Short seller Andrew Left is best known for being one of the prominent voices against video game retailer GameStop Corporation GME during its short squeeze in 2021. The short seller now faces charges from the SEC in a case that could forever change how short reports are published.
What Happened: Left turned himself in on Monday for federal securities fraud charges he faces and pleaded not guilty during his appearance in a Los Angeles federal court.
The not guilty plea could set up a high-profile battle between government agencies and short sellers, which has several prominent investors who have published short reports coming to the defense of Left.
Charges against Left claim he manipulated the stock prices of at least 15 companies in a five-year period, making around $16 million in illegal profits. Left could face up to 20 years in prison for each fraud charge, according to reports.

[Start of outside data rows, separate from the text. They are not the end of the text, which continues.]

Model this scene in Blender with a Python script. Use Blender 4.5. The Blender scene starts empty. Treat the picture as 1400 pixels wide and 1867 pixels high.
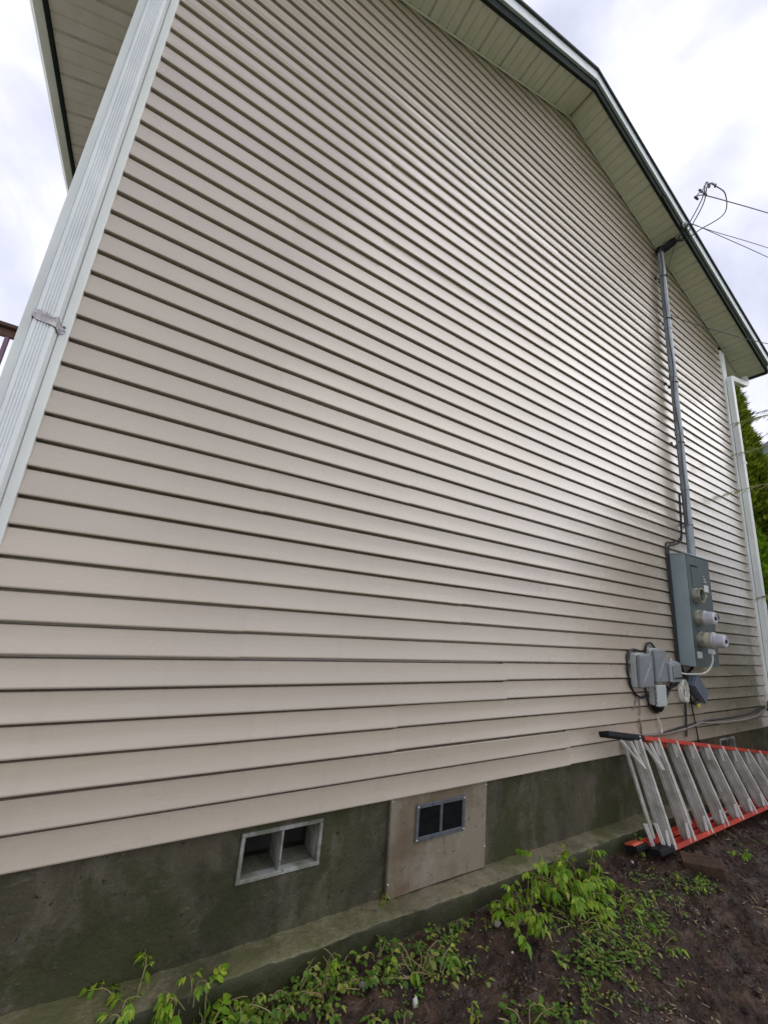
import bpy, bmesh, math, random
from mathutils import Vector, Matrix, noise
R = math.radians
rnd = random.Random(7)
scene = bpy.context.scene
COL = scene.collection

# ------------------------------------------------------------------ camera
cam_d = bpy.data.cameras.new('camera')
cam = bpy.data.objects.new('camera', cam_d)
COL.objects.link(cam)
cam_d.sensor_fit = 'HORIZONTAL'
cam_d.sensor_width = 36.0
cam_d.lens = 36.0 * 710.26 / 1400.0
cam_d.clip_start = 0.05
cam_d.clip_end = 600.0
CR = Vector((0.8506538, -0.5184683, 0.0870559))
CU = Vector((-0.1980871, -0.1627034, 0.9665863))
CF = Vector((0.4869801, 0.8394750, 0.2411062))
m = Matrix((( CR.x, CU.x, -CF.x), (CR.y, CU.y, -CF.y), (CR.z, CU.z, -CF.z))).to_4x4()
m.translation = Vector((0.47182, -1.94706, 1.47153))
cam.matrix_world = m
scene.camera = cam

# ------------------------------------------------------------------ world + sun (bright overcast)
SUN_DIR = Vector((0.62, -0.38, 0.69)).normalized()
world = bpy.data.worlds.new('World')
scene.world = world
world.use_nodes = True
nt = world.node_tree
nt.nodes.clear()
N = nt.nodes.new
sky = N('ShaderNodeTexSky'); sky.sky_type = 'NISHITA'; sky.sun_disc = False
sky.sun_elevation = math.asin(SUN_DIR.z)
sky.sun_rotation = math.atan2(SUN_DIR.x, SUN_DIR.y)
tc = N('ShaderNodeTexCoord')
mp = N('ShaderNodeMapping'); mp.inputs['Scale'].default_value = (1.0, 1.0, 1.0)
mp.inputs['Location'].default_value = (-0.222, -0.760, -2.169)
nz = N('ShaderNodeTexNoise'); nz.inputs['Scale'].default_value = 2.0
nz.inputs['Detail'].default_value = 7.0; nz.inputs['Roughness'].default_value = 0.50
nz.inputs['Distortion'].default_value = 0.25
cr = N('ShaderNodeValToRGB')
cr.color_ramp.elements[0].position = 0.395; cr.color_ramp.elements[0].color = (0.44, 0.46, 0.58, 1)
cr.color_ramp.elements[1].position = 0.585; cr.color_ramp.elements[1].color = (1.02, 1.02, 1.04, 1)
e = cr.color_ramp.elements.new(0.502); e.color = (0.68, 0.69, 0.79, 1)
# the cloud deck is thinner towards the hidden sun
mul = N('ShaderNodeVectorMath'); mul.operation = 'SCALE'; mul.inputs['Scale'].default_value = 10.0
mix = N('ShaderNodeMixRGB'); mix.inputs['Fac'].default_value = 0.90
bg = N('ShaderNodeBackground'); bg.inputs['Strength'].default_value = 0.115
out = N('ShaderNodeOutputWorld')
L = nt.links.new
L(tc.outputs['Generated'], mp.inputs['Vector']); L(mp.outputs['Vector'], nz.inputs['Vector'])
L(nz.outputs['Fac'], cr.inputs['Fac']); L(cr.outputs['Color'], mul.inputs[0])
L(sky.outputs['Color'], mix.inputs[1]); L(mul.outputs['Vector'], mix.inputs[2])
L(mix.outputs['Color'], bg.inputs['Color']); L(bg.outputs['Background'], out.inputs['Surface'])

sd = bpy.data.lights.new('sun', 'SUN')
sd.energy = 0.75; sd.angle = R(55); sd.color = (1.0, 0.965, 0.92)
so = bpy.data.objects.new('sun', sd); COL.objects.link(so)
so.rotation_euler = (-SUN_DIR).to_track_quat('-Z', 'Y').to_euler()
so.location = (6, -6, 9)

scene.view_settings.view_transform = 'Standard'
scene.view_settings.look = 'None'
scene.view_settings.exposure = 0.38
scene.view_settings.gamma = 1.0
scene.view_settings.use_curve_mapping = False

# ------------------------------------------------------------------ materials
def mat(name, col, rough=0.6, var=0.15, vscale=6.0, stretch=(1, 1, 1), bump=0.0, bscale=60.0,
        metal=0.0, spec=0.5, dark=None, detail=5.0, thresh=(0.35, 0.65), rvar=0.0, coat=0.0):
    """Principled with a noise driven colour variation (col <-> dark) and noise relief."""
    mt = bpy.data.materials.new(name); mt.use_nodes = True
    t = mt.node_tree; n = t.nodes; l = t.links
    b = n['Principled BSDF']
    b.inputs['Roughness'].default_value = rough
    b.inputs['Metallic'].default_value = metal
    b.inputs['Specular IOR Level'].default_value = spec
    b.inputs['Coat Weight'].default_value = coat
    c = n.new('ShaderNodeTexCoord'); mpn = n.new('ShaderNodeMapping')
    mpn.inputs['Scale'].default_value = stretch
    l.new(c.outputs['Object'], mpn.inputs['Vector'])
    ns = n.new('ShaderNodeTexNoise'); ns.inputs['Scale'].default_value = vscale
    ns.inputs['Detail'].default_value = detail; ns.inputs['Roughness'].default_value = 0.6
    l.new(mpn.outputs['Vector'], ns.inputs['Vector'])
    rp = n.new('ShaderNodeValToRGB')
    d = dark if dark else tuple(x * (1 - var) for x in col)
    hi = col if dark else tuple(min(1, x * (1 + var * 0.6)) for x in col)
    rp.color_ramp.elements[0].position = thresh[0]; rp.color_ramp.elements[0].color = (*d, 1)
    rp.color_ramp.elements[1].position = thresh[1]; rp.color_ramp.elements[1].color = (*hi, 1)
    l.new(ns.outputs['Fac'], rp.inputs['Fac']); l.new(rp.outputs['Color'], b.inputs['Base Color'])
    if rvar:
        mr = n.new('ShaderNodeMapRange'); mr.inputs['To Min'].default_value = rough - rvar
        mr.inputs['To Max'].default_value = rough + rvar
        l.new(ns.outputs['Fac'], mr.inputs['Value']); l.new(mr.outputs['Result'], b.inputs['Roughness'])
    if bump:
        bn = n.new('ShaderNodeTexNoise'); bn.inputs['Scale'].default_value = bscale
        bn.inputs['Detail'].default_value = 4.0
        l.new(mpn.outputs['Vector'], bn.inputs['Vector'])
        bp = n.new('ShaderNodeBump'); bp.inputs['Strength'].default_value = bump
        bp.inputs['Distance'].default_value = 0.01
        l.new(bn.outputs['Fac'], bp.inputs['Height']); l.new(bp.outputs['Normal'], b.inputs['Normal'])
    return mt

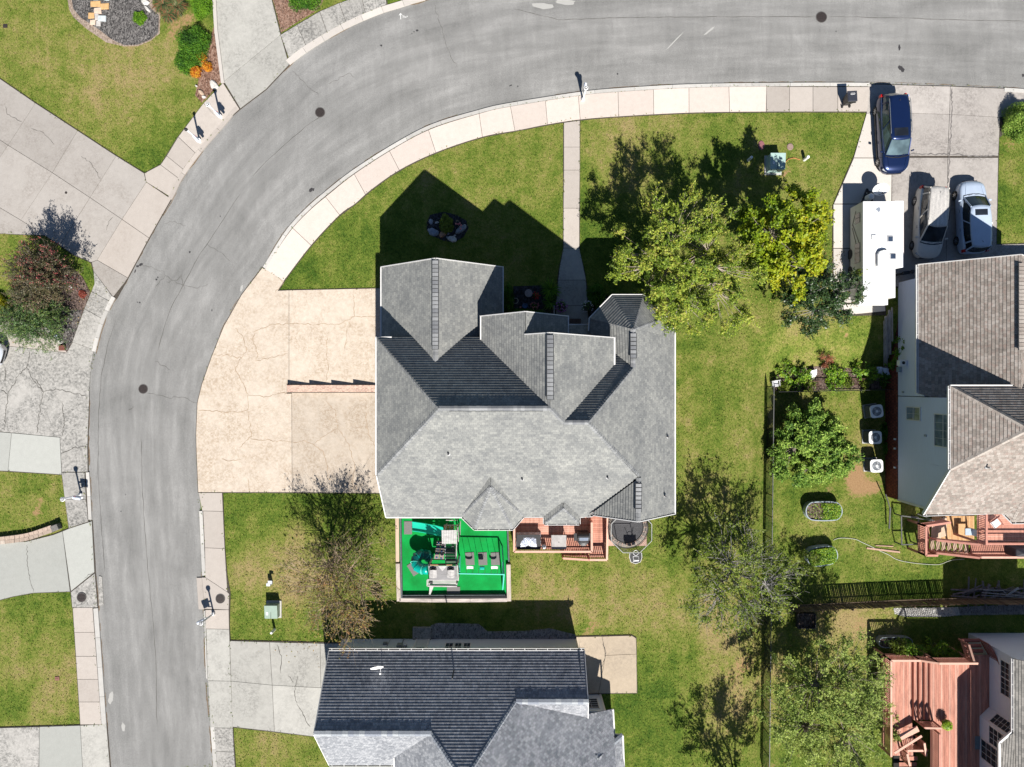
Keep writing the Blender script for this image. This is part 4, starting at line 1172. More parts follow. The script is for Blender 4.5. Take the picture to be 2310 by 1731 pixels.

Read Also: Short Seller Andrew Left Faces Fraud Charges, Accused Of Manipulating At Least 15 Stocks
Edwin Dorsey Speaks Out: Bear Cave Research author Edwin Dorsey publishes short reports monthly, but unlike Left, Dorsey discloses that he doesn't actively take positions in any of the stocks in the reports. Dorsey wrote a new post titled "in defense of Andrew Left."
"I know Andrew Left, I like Andrew Left, and I consider Andrew Left to be a positive force for markets and the pioneer of the activist short movement," Dorsey writes.
Dorsey said without Left making short reports, the stock market could have more fraud and "fewer skeptics willing to go public."
In the write-up by Dorsey, Left's activity is defended and compared to other short sellers who did similar or worse when it came to shorting stocks, making public calls against stocks, and ultimately profiting from betting on stocks going down.
"If truthful, what's wrong with identifying a fraud as a fraud? Or calling a scam a scam? Why can't you declare ‘investors have been warned' after you warn them about a risk?" Dorsey added.
Dorsey said nearly the entire activist short industry "relies on trading around reports" that they write.
"Do investors really get hurt hearing Andrew Left give his opinion on investing in Tesla and Nvidia and shorting Cronos and Namaste?"
Dorsey questions when short sellers will be allowed to sell their position after writing a short report, given the new charges against Left.
"In sum, the indictment against Andrew Left muddies the waters in an already vague regulatory landscape, discourages short-sellers and skeptics from sharing detailed analysis of frauds, and limits their ability to profit on their own work."
Whitney Tilson Chimes In: Ex-hedge fund manager Whitney Tilson also wrote on why he's "not rushing to judgment on Andrew Left."
Tilson said he has known Left for 20 years and has talked to the short seller by phone and e-mail, sometimes sharing short ideas as both of them were activist short sellers.
Now a "value investor" according to his X profile, Tilson no longer shorts stocks. Tilson previously ran hedge funds from 2008 to 2017 and often shorted stocks.
"Andrew is incredibly smart, has great instincts, and, like many activist short sellers, is a bit of a wild man – he trades like a maniac and is very excitable. But I've never had any reason to question his integrity," Tilson writes.
Tilson said he doesn't know all the facts of the case, but has skepticism over the charges and the fact that Left's defense hasn't been presented yet.
The ex-hedge fund manager also writes that Left likely could have settled with the SEC and paid back millions in "ill-gotten profits," but instead is fighting the charges.
"Is it illegal for Andrew to trade around his own research and/or public statements? Not based on my understanding – unless there was evidence that he didn't believe what he was saying…"
Tilson revealed that part of the investigation against Left involves a 2018 tweet in which Left spoke favorably about Nvidia Corporation NVDA when shares were trading at a split-adjusted $3.59. According to the investigation, Left took profits within hours of making the post.
"My first comment is that anyone who bought NVDA at $143.63 (or $3.59 adjusted for subsequent stock splits totaling 40:1) and held to today has made more than 31 times their money. Those that followed the public advice and held on no doubt want to erect a statue in his name!"
Tilson also questioned why regulators are charging Left for exposing companies that were fraudulent and went to zero, while not filing cases against the CEOs of those "fraudulent companies."
"Ultimately, I believe in freedom of speech and freedom of trading. I think market participants should be free to speak and write about stocks they like or dislike."